----- Information supplied

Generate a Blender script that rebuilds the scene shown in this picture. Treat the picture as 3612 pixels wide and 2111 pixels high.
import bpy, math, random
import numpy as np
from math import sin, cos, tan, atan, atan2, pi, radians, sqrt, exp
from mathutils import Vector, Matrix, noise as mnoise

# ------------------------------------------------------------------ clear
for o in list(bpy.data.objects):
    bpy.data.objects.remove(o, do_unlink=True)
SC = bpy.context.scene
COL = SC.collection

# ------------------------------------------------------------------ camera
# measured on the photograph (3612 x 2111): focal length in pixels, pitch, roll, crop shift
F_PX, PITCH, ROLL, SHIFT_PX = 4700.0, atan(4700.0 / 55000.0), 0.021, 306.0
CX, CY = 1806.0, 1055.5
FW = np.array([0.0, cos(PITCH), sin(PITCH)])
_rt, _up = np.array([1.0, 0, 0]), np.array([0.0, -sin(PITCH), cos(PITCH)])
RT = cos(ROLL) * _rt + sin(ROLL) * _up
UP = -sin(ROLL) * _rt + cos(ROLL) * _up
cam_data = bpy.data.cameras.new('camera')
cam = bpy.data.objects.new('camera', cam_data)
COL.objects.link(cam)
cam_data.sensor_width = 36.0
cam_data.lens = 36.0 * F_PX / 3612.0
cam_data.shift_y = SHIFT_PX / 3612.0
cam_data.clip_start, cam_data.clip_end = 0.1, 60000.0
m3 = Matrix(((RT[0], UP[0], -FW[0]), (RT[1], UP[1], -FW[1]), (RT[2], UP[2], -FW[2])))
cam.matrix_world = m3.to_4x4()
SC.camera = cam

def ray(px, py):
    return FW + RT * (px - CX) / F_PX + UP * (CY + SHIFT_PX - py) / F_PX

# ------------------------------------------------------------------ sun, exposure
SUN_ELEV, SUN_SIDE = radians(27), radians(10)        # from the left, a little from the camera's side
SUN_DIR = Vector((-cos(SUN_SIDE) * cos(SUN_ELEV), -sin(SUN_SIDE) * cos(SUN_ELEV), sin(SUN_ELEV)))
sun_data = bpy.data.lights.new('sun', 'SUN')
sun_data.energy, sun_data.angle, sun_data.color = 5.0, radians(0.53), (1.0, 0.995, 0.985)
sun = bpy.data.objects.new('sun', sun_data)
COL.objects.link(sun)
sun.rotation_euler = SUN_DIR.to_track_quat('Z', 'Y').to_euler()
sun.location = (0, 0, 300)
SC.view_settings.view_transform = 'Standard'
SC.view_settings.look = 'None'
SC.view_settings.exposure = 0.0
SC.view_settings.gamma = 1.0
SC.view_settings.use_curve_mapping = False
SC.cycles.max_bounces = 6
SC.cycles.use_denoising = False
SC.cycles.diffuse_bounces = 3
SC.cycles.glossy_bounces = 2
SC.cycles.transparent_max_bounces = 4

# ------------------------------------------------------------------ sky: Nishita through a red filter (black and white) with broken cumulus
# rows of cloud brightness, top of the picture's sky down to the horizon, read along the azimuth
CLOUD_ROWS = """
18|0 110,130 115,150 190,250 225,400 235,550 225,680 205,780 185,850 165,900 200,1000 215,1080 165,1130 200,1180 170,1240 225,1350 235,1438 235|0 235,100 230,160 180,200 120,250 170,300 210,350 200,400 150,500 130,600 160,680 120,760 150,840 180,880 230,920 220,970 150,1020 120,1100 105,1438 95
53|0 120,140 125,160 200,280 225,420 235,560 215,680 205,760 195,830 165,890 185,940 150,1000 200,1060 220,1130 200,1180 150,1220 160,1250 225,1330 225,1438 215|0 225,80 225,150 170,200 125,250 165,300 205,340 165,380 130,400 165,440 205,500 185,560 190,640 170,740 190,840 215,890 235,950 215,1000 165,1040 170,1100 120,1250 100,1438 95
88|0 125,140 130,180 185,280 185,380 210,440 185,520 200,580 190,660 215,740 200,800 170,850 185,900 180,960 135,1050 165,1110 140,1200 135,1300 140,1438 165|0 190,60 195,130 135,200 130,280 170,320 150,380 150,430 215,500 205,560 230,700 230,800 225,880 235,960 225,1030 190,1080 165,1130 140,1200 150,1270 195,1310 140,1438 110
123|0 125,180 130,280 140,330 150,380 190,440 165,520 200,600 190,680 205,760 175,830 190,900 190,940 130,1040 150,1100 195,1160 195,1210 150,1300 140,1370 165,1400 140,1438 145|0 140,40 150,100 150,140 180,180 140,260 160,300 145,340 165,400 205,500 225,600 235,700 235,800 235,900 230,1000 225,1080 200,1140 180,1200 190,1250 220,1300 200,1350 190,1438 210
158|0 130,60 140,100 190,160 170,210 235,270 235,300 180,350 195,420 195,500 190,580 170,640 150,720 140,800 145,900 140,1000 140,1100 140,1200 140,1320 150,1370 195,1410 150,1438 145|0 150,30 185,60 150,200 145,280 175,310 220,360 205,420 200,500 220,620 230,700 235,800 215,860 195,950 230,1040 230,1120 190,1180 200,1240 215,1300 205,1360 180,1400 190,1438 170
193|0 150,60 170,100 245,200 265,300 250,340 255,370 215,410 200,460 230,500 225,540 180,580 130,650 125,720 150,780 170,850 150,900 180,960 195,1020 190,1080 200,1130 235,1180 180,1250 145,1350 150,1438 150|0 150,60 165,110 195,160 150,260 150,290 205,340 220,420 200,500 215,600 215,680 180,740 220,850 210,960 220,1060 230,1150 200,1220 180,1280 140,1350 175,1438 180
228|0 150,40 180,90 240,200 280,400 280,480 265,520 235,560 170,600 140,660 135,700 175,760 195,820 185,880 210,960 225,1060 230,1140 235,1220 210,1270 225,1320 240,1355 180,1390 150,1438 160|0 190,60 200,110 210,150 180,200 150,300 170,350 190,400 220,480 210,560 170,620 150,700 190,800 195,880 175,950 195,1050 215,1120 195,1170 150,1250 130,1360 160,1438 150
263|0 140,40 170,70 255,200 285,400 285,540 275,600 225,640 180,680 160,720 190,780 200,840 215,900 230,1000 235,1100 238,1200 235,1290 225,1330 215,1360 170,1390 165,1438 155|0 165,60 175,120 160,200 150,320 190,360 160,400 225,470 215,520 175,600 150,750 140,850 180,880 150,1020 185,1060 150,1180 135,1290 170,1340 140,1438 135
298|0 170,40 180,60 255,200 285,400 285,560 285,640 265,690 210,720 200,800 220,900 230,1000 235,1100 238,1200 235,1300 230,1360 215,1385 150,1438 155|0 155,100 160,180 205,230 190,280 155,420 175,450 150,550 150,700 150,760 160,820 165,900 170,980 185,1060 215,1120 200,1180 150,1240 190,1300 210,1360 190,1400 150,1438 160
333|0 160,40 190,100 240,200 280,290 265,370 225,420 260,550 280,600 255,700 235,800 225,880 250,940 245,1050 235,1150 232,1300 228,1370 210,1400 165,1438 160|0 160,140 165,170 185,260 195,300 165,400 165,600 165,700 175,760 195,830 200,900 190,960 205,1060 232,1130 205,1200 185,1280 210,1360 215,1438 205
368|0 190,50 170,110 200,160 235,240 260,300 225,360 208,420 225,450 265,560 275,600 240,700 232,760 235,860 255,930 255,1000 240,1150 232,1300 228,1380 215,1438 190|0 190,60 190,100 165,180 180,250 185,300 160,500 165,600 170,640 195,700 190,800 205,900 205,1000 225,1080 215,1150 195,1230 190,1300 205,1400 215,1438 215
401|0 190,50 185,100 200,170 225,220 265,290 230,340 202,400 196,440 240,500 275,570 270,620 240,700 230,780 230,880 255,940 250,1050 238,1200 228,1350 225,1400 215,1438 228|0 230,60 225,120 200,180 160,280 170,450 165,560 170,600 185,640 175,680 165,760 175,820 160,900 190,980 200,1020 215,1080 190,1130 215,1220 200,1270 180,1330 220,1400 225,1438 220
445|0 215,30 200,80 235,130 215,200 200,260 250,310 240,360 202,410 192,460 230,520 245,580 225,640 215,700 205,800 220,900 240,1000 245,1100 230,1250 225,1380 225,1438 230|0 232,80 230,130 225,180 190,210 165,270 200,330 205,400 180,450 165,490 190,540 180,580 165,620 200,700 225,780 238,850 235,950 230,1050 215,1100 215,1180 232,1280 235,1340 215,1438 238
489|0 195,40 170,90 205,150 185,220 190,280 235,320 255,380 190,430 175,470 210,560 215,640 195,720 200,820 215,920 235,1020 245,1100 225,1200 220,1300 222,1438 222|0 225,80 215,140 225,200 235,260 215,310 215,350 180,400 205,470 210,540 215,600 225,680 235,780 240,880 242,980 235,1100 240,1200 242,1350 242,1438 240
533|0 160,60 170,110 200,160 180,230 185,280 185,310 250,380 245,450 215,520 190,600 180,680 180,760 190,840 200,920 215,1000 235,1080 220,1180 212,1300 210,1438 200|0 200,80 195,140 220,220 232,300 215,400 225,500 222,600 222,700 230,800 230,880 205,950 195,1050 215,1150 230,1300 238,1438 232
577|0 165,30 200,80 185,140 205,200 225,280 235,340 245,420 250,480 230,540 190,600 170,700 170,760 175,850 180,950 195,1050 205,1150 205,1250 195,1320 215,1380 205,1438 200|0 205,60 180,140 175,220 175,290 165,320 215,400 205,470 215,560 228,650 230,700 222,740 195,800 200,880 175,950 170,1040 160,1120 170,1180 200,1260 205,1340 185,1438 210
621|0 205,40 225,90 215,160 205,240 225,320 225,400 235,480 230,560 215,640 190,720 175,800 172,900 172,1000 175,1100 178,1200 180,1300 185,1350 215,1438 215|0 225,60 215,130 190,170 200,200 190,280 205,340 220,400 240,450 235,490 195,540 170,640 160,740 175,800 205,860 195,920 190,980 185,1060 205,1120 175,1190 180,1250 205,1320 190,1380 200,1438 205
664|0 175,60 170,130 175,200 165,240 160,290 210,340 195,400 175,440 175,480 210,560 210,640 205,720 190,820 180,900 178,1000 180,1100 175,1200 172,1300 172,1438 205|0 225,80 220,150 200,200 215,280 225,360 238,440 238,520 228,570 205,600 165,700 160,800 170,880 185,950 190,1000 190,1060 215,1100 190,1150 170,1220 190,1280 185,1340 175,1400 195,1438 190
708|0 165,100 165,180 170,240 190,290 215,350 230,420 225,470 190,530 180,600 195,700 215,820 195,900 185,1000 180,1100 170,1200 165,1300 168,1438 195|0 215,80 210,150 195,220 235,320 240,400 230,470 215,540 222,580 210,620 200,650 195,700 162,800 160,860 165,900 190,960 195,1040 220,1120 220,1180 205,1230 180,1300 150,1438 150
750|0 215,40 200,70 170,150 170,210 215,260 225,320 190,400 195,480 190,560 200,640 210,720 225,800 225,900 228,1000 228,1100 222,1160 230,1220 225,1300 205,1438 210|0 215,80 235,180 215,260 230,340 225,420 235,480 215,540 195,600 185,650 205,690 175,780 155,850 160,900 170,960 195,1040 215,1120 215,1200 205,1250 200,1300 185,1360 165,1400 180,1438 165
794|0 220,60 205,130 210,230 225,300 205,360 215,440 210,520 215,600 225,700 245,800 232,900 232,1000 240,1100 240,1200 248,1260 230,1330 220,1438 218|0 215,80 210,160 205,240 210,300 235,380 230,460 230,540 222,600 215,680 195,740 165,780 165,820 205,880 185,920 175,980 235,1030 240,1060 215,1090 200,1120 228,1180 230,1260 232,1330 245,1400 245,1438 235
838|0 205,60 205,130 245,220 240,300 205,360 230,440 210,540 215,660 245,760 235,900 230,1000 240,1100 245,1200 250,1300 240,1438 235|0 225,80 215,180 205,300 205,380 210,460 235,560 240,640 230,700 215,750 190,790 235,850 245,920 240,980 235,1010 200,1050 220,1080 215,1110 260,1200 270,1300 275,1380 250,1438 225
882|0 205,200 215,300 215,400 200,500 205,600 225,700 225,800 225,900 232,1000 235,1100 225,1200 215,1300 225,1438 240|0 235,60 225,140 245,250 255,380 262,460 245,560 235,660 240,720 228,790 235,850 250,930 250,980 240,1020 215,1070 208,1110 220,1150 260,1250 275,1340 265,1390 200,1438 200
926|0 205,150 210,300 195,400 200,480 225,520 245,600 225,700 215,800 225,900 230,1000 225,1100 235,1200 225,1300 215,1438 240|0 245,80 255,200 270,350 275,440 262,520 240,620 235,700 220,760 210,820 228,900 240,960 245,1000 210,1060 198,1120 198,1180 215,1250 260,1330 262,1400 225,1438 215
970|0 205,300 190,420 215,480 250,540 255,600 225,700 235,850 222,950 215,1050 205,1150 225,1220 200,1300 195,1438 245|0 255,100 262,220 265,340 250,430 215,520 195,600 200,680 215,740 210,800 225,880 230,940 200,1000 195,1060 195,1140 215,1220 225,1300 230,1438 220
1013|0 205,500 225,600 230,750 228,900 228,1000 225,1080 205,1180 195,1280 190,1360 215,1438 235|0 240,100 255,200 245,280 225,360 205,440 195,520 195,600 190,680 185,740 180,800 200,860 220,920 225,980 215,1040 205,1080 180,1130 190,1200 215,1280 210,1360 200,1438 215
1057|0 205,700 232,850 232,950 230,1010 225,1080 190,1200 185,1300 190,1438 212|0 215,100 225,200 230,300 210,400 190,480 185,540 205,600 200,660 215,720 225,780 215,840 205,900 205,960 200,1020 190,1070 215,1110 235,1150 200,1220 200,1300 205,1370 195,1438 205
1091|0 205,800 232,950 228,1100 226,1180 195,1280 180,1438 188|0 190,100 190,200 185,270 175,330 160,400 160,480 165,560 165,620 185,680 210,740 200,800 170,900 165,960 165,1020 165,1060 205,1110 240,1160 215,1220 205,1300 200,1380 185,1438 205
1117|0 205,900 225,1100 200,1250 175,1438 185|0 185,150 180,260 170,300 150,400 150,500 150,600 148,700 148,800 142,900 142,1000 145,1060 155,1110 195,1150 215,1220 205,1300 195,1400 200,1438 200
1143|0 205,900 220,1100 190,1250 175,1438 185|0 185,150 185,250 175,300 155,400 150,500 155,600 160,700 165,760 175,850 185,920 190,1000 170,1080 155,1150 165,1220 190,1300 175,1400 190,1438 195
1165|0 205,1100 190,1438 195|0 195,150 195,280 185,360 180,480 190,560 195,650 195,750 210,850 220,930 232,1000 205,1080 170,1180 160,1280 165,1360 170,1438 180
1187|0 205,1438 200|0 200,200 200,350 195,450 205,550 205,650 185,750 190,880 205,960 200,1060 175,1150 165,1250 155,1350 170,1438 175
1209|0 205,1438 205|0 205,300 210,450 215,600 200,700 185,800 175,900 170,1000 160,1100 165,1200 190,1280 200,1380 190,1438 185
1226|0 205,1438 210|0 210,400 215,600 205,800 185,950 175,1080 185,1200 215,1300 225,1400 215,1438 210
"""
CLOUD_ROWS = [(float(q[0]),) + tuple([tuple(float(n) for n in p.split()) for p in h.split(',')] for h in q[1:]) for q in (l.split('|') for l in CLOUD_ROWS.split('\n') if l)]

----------

**Task to carry out:**
Without changing anything, quote the lines from the top of the data to the line that contains "COL = SC.collection", including that line.

**Response to the task:**
Generate a Blender script that rebuilds the scene shown in this picture. Treat the picture as 3612 pixels wide and 2111 pixels high.
import bpy, math, random
import numpy as np
from math import sin, cos, tan, atan, atan2, pi, radians, sqrt, exp
from mathutils import Vector, Matrix, noise as mnoise

# ------------------------------------------------------------------ clear
for o in list(bpy.data.objects):
    bpy.data.objects.remove(o, do_unlink=True)
SC = bpy.context.scene
COL = SC.collection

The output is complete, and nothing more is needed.